→ **Task directions**: Extract all of the data and reproduce it precisely.

→ **Collected data**:
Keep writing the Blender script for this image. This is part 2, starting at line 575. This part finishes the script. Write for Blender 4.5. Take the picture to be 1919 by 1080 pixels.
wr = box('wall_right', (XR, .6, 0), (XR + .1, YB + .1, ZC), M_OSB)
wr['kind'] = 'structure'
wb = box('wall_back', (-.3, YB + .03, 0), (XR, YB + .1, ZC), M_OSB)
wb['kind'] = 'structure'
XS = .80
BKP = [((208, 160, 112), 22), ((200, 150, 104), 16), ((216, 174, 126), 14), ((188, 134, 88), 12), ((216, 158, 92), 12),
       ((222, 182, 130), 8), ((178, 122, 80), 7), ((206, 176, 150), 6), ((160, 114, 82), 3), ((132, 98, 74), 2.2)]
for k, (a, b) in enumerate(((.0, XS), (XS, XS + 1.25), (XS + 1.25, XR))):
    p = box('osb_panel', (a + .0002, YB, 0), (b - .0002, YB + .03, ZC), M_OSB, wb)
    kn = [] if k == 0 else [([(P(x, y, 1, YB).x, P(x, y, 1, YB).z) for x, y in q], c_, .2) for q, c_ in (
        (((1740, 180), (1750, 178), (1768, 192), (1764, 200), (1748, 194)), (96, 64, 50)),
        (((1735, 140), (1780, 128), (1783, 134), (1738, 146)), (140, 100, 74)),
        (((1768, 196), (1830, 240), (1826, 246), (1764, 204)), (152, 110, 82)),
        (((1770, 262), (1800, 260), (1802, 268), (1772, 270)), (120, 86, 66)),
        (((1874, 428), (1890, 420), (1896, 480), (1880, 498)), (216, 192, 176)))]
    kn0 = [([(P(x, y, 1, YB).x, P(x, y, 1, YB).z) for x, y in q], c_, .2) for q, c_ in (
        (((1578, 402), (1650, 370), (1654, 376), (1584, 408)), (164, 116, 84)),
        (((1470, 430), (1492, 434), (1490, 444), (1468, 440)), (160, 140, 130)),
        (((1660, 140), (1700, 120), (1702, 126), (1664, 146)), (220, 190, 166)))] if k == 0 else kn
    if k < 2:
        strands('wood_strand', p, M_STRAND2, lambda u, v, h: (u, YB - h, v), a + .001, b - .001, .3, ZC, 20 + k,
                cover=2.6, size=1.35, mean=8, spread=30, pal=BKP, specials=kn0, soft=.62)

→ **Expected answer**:
Keep writing the Blender script for this image. This is part 2, starting at line 575. This part finishes the script. Write for Blender 4.5. Take the picture to be 1919 by 1080 pixels.
wr = box('wall_right', (XR, .6, 0), (XR + .1, YB + .1, ZC), M_OSB)
wr['kind'] = 'structure'
wb = box('wall_back', (-.3, YB + .03, 0), (XR, YB + .1, ZC), M_OSB)
wb['kind'] = 'structure'
XS = .80
BKP = [((208, 160, 112), 22), ((200, 150, 104), 16), ((216, 174, 126), 14), ((188, 134, 88), 12), ((216, 158, 92), 12),
       ((222, 182, 130), 8), ((178, 122, 80), 7), ((206, 176, 150), 6), ((160, 114, 82), 3), ((132, 98, 74), 2.2)]
for k, (a, b) in enumerate(((.0, XS), (XS, XS + 1.25), (XS + 1.25, XR))):
    p = box('osb_panel', (a + .0002, YB, 0), (b - .0002, YB + .03, ZC), M_OSB, wb)
    kn = [] if k == 0 else [([(P(x, y, 1, YB).x, P(x, y, 1, YB).z) for x, y in q], c_, .2) for q, c_ in (
        (((1740, 180), (1750, 178), (1768, 192), (1764, 200), (1748, 194)), (96, 64, 50)),
        (((1735, 140), (1780, 128), (1783, 134), (1738, 146)), (140, 100, 74)),
        (((1768, 196), (1830, 240), (1826, 246), (1764, 204)), (152, 110, 82)),
        (((1770, 262), (1800, 260), (1802, 268), (1772, 270)), (120, 86, 66)),
        (((1874, 428), (1890, 420), (1896, 480), (1880, 498)), (216, 192, 176)))]
    kn0 = [([(P(x, y, 1, YB).x, P(x, y, 1, YB).z) for x, y in q], c_, .2) for q, c_ in (
        (((1578, 402), (1650, 370), (1654, 376), (1584, 408)), (164, 116, 84)),
        (((1470, 430), (1492, 434), (1490, 444), (1468, 440)), (160, 140, 130)),
        (((1660, 140), (1700, 120), (1702, 126), (1664, 146)), (220, 190, 166)))] if k == 0 else kn
    if k < 2:
        strands('wood_strand', p, M_STRAND2, lambda u, v, h: (u, YB - h, v), a + .001, b - .001, .3, ZC, 20 + k,
                cover=2.6, size=1.35, mean=8, spread=30, pal=BKP, specials=kn0, soft=.62)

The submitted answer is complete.